Textus Receptus Bibles
What is the Textus Receptus?
- Textus Receptus is the name given to a series of Byzantine based Greek texts of the New Testament printed between 1500 and 1900
- The name Textus Receptus was first used, to refer to editions of the Greek New Testament published by the Elzevir Brothers in 1633. The name has been retrospectively applied to all the printed Greek texts of the same Byzantine text-type
- Textus Receptus was established on the Byzantine text-type, which represents over 90% of the 5,800+ Greek manuscripts of the New Testament still in existence today
Textus Receptus contains the translation base for the first Greek translation of the New Testament into
English by William Tyndale and is the textual base for the Bishops Bible, the Geneva Bible and the
King James Bible.
- Textus Receptus was published by Desiderius Erasmus in his 1516 edition of the Greek New Testament: Novum Instrumentum omne
- Textus Receptus was refined by Robert Estienne [Stephanus] in 1550
- Textus Receptus was further refined by Theodore Beza in 1598
- Textus Receptus was again edited by F.H.A. Scrivener in 1881
Textus Receptus strongly upholds the Christian faith
- Textus Receptus is not corrupted by the deletions, additions and amendments of the Minority Text.
- Textus Receptus agrees with the earliest versions of the Bible: Peshitta (AD150) Old Latin Vulgate (AD157), the Italic Bible (AD157) etc.
- Textus Receptus agrees with the vast majority of the citations from scripture by the early church fathers.

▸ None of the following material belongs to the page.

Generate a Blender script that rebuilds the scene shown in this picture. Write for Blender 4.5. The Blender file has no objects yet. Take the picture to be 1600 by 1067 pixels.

It has now been calculated that there are more than one million quotations of the New Testament by the fathers. These fathers come from as early as the late first century and the middle ages.
- Textus Receptus is untainted with Egyptian philosophy, heresies and unbelief
Erasmus did not invent the Textus Receptus, but simply collated a collection of what was already the vast majority of
New Testament Manuscripts in the Byzantine tradition. The first Greek New Testament to be collated was the Complutensian Polyglot in (1514),
but it was not published until eight years later, Erasmus' was the second Greek New Testament collated and was published and printed in (1516).